Task
Return every line of the material exactly.

───── Source data ─────

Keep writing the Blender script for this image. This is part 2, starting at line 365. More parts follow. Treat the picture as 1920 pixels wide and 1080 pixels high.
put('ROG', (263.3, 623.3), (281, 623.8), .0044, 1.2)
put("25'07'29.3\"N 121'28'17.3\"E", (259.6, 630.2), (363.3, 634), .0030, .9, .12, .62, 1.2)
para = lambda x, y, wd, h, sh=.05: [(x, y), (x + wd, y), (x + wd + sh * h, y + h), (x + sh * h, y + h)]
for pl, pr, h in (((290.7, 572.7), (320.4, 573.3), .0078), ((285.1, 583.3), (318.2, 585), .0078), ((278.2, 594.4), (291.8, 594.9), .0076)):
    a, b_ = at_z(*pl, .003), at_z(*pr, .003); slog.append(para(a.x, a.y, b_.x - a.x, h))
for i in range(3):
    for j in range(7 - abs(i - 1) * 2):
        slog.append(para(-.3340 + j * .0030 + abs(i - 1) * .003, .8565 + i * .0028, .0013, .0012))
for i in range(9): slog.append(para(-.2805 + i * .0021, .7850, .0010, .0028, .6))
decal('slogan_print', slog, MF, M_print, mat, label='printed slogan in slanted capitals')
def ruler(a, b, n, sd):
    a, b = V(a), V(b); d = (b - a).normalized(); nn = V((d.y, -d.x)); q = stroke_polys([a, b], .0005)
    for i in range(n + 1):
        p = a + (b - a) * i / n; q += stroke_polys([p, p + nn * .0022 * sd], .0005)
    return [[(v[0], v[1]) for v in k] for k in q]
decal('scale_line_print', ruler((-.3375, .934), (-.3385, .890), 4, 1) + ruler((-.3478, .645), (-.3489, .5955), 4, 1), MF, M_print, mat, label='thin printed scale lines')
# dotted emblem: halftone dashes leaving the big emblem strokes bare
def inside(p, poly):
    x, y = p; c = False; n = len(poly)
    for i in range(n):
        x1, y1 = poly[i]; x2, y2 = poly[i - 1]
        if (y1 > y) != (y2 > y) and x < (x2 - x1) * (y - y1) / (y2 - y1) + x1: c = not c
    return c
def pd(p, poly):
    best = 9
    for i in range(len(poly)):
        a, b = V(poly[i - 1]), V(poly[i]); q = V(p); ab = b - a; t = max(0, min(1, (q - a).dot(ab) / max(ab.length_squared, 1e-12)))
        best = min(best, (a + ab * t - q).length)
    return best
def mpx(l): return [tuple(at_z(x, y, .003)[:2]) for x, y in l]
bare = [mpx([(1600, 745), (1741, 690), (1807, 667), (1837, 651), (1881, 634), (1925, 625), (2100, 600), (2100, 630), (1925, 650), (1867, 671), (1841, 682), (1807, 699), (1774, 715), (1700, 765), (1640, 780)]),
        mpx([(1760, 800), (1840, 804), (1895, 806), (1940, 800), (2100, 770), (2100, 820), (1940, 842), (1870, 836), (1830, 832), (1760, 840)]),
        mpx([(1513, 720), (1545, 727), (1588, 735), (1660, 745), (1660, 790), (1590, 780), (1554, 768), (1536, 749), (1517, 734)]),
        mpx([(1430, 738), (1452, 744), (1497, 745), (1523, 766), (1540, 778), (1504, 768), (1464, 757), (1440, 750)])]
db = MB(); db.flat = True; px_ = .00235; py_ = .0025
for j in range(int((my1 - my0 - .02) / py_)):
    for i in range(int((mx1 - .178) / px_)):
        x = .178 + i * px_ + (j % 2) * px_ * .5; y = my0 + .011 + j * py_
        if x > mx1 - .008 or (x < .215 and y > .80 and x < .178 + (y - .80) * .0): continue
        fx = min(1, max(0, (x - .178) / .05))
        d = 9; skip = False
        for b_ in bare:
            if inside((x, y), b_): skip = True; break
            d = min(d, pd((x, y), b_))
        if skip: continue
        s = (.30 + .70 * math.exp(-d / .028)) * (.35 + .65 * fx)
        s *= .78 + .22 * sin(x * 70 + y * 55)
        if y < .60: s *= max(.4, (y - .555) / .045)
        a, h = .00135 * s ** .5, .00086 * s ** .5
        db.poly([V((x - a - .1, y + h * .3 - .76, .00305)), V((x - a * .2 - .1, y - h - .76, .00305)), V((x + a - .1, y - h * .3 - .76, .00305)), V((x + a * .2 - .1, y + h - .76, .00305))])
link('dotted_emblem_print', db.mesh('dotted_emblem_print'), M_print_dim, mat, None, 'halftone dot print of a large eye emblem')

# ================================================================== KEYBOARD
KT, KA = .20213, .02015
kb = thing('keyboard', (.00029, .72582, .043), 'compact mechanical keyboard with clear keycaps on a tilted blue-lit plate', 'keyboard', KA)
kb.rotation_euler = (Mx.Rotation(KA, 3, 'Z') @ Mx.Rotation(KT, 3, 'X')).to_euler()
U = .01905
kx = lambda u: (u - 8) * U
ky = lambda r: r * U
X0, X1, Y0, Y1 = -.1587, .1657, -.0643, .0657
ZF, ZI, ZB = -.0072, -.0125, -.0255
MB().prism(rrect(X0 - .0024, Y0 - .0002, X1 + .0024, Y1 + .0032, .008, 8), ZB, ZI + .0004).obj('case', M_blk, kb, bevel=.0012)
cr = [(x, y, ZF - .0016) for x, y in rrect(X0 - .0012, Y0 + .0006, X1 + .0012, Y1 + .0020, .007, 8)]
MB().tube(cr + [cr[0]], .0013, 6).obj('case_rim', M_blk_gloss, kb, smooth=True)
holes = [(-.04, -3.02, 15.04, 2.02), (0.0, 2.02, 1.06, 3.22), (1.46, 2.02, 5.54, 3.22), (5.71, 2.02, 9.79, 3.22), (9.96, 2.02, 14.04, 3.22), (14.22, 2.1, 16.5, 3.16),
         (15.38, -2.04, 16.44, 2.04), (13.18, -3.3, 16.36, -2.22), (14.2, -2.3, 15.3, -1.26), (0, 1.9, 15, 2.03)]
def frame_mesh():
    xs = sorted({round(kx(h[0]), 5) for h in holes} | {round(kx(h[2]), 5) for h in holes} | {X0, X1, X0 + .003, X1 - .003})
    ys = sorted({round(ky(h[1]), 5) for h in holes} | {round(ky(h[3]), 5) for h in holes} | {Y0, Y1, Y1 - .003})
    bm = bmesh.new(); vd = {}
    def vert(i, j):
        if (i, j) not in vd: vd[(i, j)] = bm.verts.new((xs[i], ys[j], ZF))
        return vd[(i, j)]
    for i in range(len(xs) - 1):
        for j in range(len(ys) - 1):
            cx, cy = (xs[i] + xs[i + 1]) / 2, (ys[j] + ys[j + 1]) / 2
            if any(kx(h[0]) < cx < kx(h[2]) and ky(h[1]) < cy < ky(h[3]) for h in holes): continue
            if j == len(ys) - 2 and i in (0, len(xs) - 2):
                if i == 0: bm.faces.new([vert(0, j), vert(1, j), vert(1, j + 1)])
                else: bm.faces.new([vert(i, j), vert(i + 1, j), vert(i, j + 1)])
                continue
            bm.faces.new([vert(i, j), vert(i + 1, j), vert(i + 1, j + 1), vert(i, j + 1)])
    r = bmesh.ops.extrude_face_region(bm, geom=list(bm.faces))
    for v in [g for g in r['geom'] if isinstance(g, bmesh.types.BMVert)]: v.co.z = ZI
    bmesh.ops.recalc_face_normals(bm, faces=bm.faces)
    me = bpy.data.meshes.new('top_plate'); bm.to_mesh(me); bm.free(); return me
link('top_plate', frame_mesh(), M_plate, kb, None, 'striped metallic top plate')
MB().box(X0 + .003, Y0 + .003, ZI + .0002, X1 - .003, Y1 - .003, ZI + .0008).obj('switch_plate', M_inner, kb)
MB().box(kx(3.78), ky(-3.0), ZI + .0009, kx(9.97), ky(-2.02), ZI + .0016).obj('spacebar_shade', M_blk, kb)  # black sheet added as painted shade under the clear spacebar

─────

Solved exercise
Keep writing the Blender script for this image. This is part 2, starting at line 365. More parts follow. Treat the picture as 1920 pixels wide and 1080 pixels high.
put('ROG', (263.3, 623.3), (281, 623.8), .0044, 1.2)
put("25'07'29.3\"N 121'28'17.3\"E", (259.6, 630.2), (363.3, 634), .0030, .9, .12, .62, 1.2)
para = lambda x, y, wd, h, sh=.05: [(x, y), (x + wd, y), (x + wd + sh * h, y + h), (x + sh * h, y + h)]
for pl, pr, h in (((290.7, 572.7), (320.4, 573.3), .0078), ((285.1, 583.3), (318.2, 585), .0078), ((278.2, 594.4), (291.8, 594.9), .0076)):
    a, b_ = at_z(*pl, .003), at_z(*pr, .003); slog.append(para(a.x, a.y, b_.x - a.x, h))
for i in range(3):
    for j in range(7 - abs(i - 1) * 2):
        slog.append(para(-.3340 + j * .0030 + abs(i - 1) * .003, .8565 + i * .0028, .0013, .0012))
for i in range(9): slog.append(para(-.2805 + i * .0021, .7850, .0010, .0028, .6))
decal('slogan_print', slog, MF, M_print, mat, label='printed slogan in slanted capitals')
def ruler(a, b, n, sd):
    a, b = V(a), V(b); d = (b - a).normalized(); nn = V((d.y, -d.x)); q = stroke_polys([a, b], .0005)
    for i in range(n + 1):
        p = a + (b - a) * i / n; q += stroke_polys([p, p + nn * .0022 * sd], .0005)
    return [[(v[0], v[1]) for v in k] for k in q]
decal('scale_line_print', ruler((-.3375, .934), (-.3385, .890), 4, 1) + ruler((-.3478, .645), (-.3489, .5955), 4, 1), MF, M_print, mat, label='thin printed scale lines')
# dotted emblem: halftone dashes leaving the big emblem strokes bare
def inside(p, poly):
    x, y = p; c = False; n = len(poly)
    for i in range(n):
        x1, y1 = poly[i]; x2, y2 = poly[i - 1]
        if (y1 > y) != (y2 > y) and x < (x2 - x1) * (y - y1) / (y2 - y1) + x1: c = not c
    return c
def pd(p, poly):
    best = 9
    for i in range(len(poly)):
        a, b = V(poly[i - 1]), V(poly[i]); q = V(p); ab = b - a; t = max(0, min(1, (q - a).dot(ab) / max(ab.length_squared, 1e-12)))
        best = min(best, (a + ab * t - q).length)
    return best
def mpx(l): return [tuple(at_z(x, y, .003)[:2]) for x, y in l]
bare = [mpx([(1600, 745), (1741, 690), (1807, 667), (1837, 651), (1881, 634), (1925, 625), (2100, 600), (2100, 630), (1925, 650), (1867, 671), (1841, 682), (1807, 699), (1774, 715), (1700, 765), (1640, 780)]),
        mpx([(1760, 800), (1840, 804), (1895, 806), (1940, 800), (2100, 770), (2100, 820), (1940, 842), (1870, 836), (1830, 832), (1760, 840)]),
        mpx([(1513, 720), (1545, 727), (1588, 735), (1660, 745), (1660, 790), (1590, 780), (1554, 768), (1536, 749), (1517, 734)]),
        mpx([(1430, 738), (1452, 744), (1497, 745), (1523, 766), (1540, 778), (1504, 768), (1464, 757), (1440, 750)])]
db = MB(); db.flat = True; px_ = .00235; py_ = .0025
for j in range(int((my1 - my0 - .02) / py_)):
    for i in range(int((mx1 - .178) / px_)):
        x = .178 + i * px_ + (j % 2) * px_ * .5; y = my0 + .011 + j * py_
        if x > mx1 - .008 or (x < .215 and y > .80 and x < .178 + (y - .80) * .0): continue
        fx = min(1, max(0, (x - .178) / .05))
        d = 9; skip = False
        for b_ in bare:
            if inside((x, y), b_): skip = True; break
            d = min(d, pd((x, y), b_))
        if skip: continue
        s = (.30 + .70 * math.exp(-d / .028)) * (.35 + .65 * fx)
        s *= .78 + .22 * sin(x * 70 + y * 55)
        if y < .60: s *= max(.4, (y - .555) / .045)
        a, h = .00135 * s ** .5, .00086 * s ** .5
        db.poly([V((x - a - .1, y + h * .3 - .76, .00305)), V((x - a * .2 - .1, y - h - .76, .00305)), V((x + a - .1, y - h * .3 - .76, .00305)), V((x + a * .2 - .1, y + h - .76, .00305))])
link('dotted_emblem_print', db.mesh('dotted_emblem_print'), M_print_dim, mat, None, 'halftone dot print of a large eye emblem')

# ================================================================== KEYBOARD
KT, KA = .20213, .02015
kb = thing('keyboard', (.00029, .72582, .043), 'compact mechanical keyboard with clear keycaps on a tilted blue-lit plate', 'keyboard', KA)
kb.rotation_euler = (Mx.Rotation(KA, 3, 'Z') @ Mx.Rotation(KT, 3, 'X')).to_euler()
U = .01905
kx = lambda u: (u - 8) * U
ky = lambda r: r * U
X0, X1, Y0, Y1 = -.1587, .1657, -.0643, .0657
ZF, ZI, ZB = -.0072, -.0125, -.0255
MB().prism(rrect(X0 - .0024, Y0 - .0002, X1 + .0024, Y1 + .0032, .008, 8), ZB, ZI + .0004).obj('case', M_blk, kb, bevel=.0012)
cr = [(x, y, ZF - .0016) for x, y in rrect(X0 - .0012, Y0 + .0006, X1 + .0012, Y1 + .0020, .007, 8)]
MB().tube(cr + [cr[0]], .0013, 6).obj('case_rim', M_blk_gloss, kb, smooth=True)
holes = [(-.04, -3.02, 15.04, 2.02), (0.0, 2.02, 1.06, 3.22), (1.46, 2.02, 5.54, 3.22), (5.71, 2.02, 9.79, 3.22), (9.96, 2.02, 14.04, 3.22), (14.22, 2.1, 16.5, 3.16),
         (15.38, -2.04, 16.44, 2.04), (13.18, -3.3, 16.36, -2.22), (14.2, -2.3, 15.3, -1.26), (0, 1.9, 15, 2.03)]
def frame_mesh():
    xs = sorted({round(kx(h[0]), 5) for h in holes} | {round(kx(h[2]), 5) for h in holes} | {X0, X1, X0 + .003, X1 - .003})
    ys = sorted({round(ky(h[1]), 5) for h in holes} | {round(ky(h[3]), 5) for h in holes} | {Y0, Y1, Y1 - .003})
    bm = bmesh.new(); vd = {}
    def vert(i, j):
        if (i, j) not in vd: vd[(i, j)] = bm.verts.new((xs[i], ys[j], ZF))
        return vd[(i, j)]
    for i in range(len(xs) - 1):
        for j in range(len(ys) - 1):
            cx, cy = (xs[i] + xs[i + 1]) / 2, (ys[j] + ys[j + 1]) / 2
            if any(kx(h[0]) < cx < kx(h[2]) and ky(h[1]) < cy < ky(h[3]) for h in holes): continue
            if j == len(ys) - 2 and i in (0, len(xs) - 2):
                if i == 0: bm.faces.new([vert(0, j), vert(1, j), vert(1, j + 1)])
                else: bm.faces.new([vert(i, j), vert(i + 1, j), vert(i, j + 1)])
                continue
            bm.faces.new([vert(i, j), vert(i + 1, j), vert(i + 1, j + 1), vert(i, j + 1)])
    r = bmesh.ops.extrude_face_region(bm, geom=list(bm.faces))
    for v in [g for g in r['geom'] if isinstance(g, bmesh.types.BMVert)]: v.co.z = ZI
    bmesh.ops.recalc_face_normals(bm, faces=bm.faces)
    me = bpy.data.meshes.new('top_plate'); bm.to_mesh(me); bm.free(); return me
link('top_plate', frame_mesh(), M_plate, kb, None, 'striped metallic top plate')
MB().box(X0 + .003, Y0 + .003, ZI + .0002, X1 - .003, Y1 - .003, ZI + .0008).obj('switch_plate', M_inner, kb)
MB().box(kx(3.78), ky(-3.0), ZI + .0009, kx(9.97), ky(-2.02), ZI + .0016).obj('spacebar_shade', M_blk, kb)  # black sheet added as painted shade under the clear spacebar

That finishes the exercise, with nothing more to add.